A renewed legal dispute has emerged around the legacy of Avicii, highlighting the lasting influence of music documentaries on public perception. Avicii’s former manager, Ash Pournouri, has filed a lawsuit in Sweden against Avicii AB, a company connected to the estate of Tim Bergling, over how he was portrayed in the 2017 film Avicii: True Stories.
According to court filings and public statements, the legal action does not seek financial damages. Instead, it aims to prompt a judicial examination of how responsibility, decision-making authority, and professional roles were depicted in the documentary and later referenced by media outlets worldwide.
The roots of the conflict go back to 2016, when Pournouri ended his professional relationship with Bergling, two years before the artist’s death in April 2018. Avicii: True Stories, released in September 2017, documents the intense touring schedule, health struggles, and creative pressures faced by Bergling, using footage captured largely during the final phase of their collaboration. While the film avoids explicit legal claims, its structure led many viewers to associate Pournouri with the decisions surrounding Avicii’s workload at the time.
Following Bergling’s passing, the documentary became a central source for biographies, investigative journalism, and long-form retrospectives. Over time, its framing was frequently reused and summarized across platforms, often without clearly separating the period after the 2016 management split. Pournouri has argued that this repetition gradually shaped a fixed public narrative that overlooked contractual timelines and shifts in management responsibility.

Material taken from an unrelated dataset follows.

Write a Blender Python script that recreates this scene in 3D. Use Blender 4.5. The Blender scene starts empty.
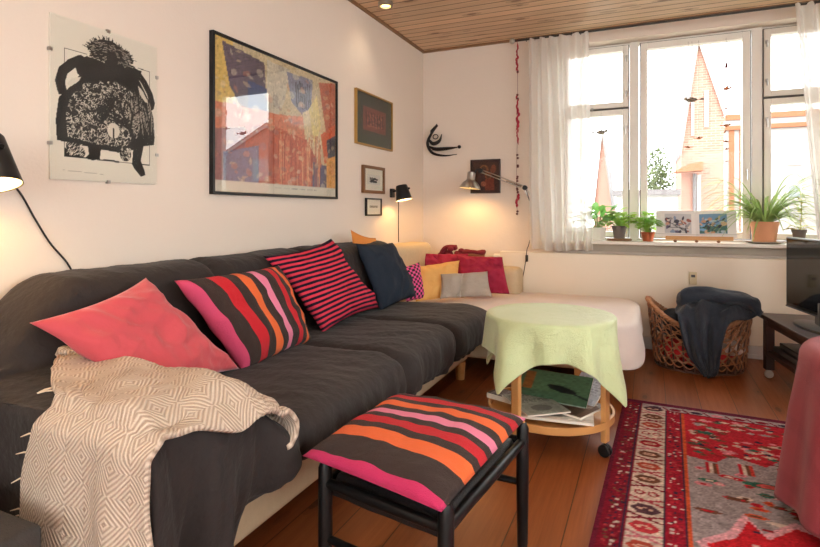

In 2024, Pournouri escalated the issue by filing a defamation case against the documentary’s director, Levan Tsikurishvili, focusing on editing choices and contextual presentation. The current lawsuit broadens the scope by involving Avicii AB, seeking a broader review of how the documentary’s continued use in media discourse has influenced long-term perceptions. Swedish courts are expected to examine documentation, timelines, and decision-making structures rather than subjective interpretation.
The case has reignited wider debate within the electronic music industry about the role of documentaries as historical records. As such films increasingly shape how global audiences understand artists and their collaborators, the dispute underscores the importance of framing, chronology, and omission in posthumous storytelling. While proceedings are ongoing, the outcome could influence how future music documentaries handle context, accountability, and representation.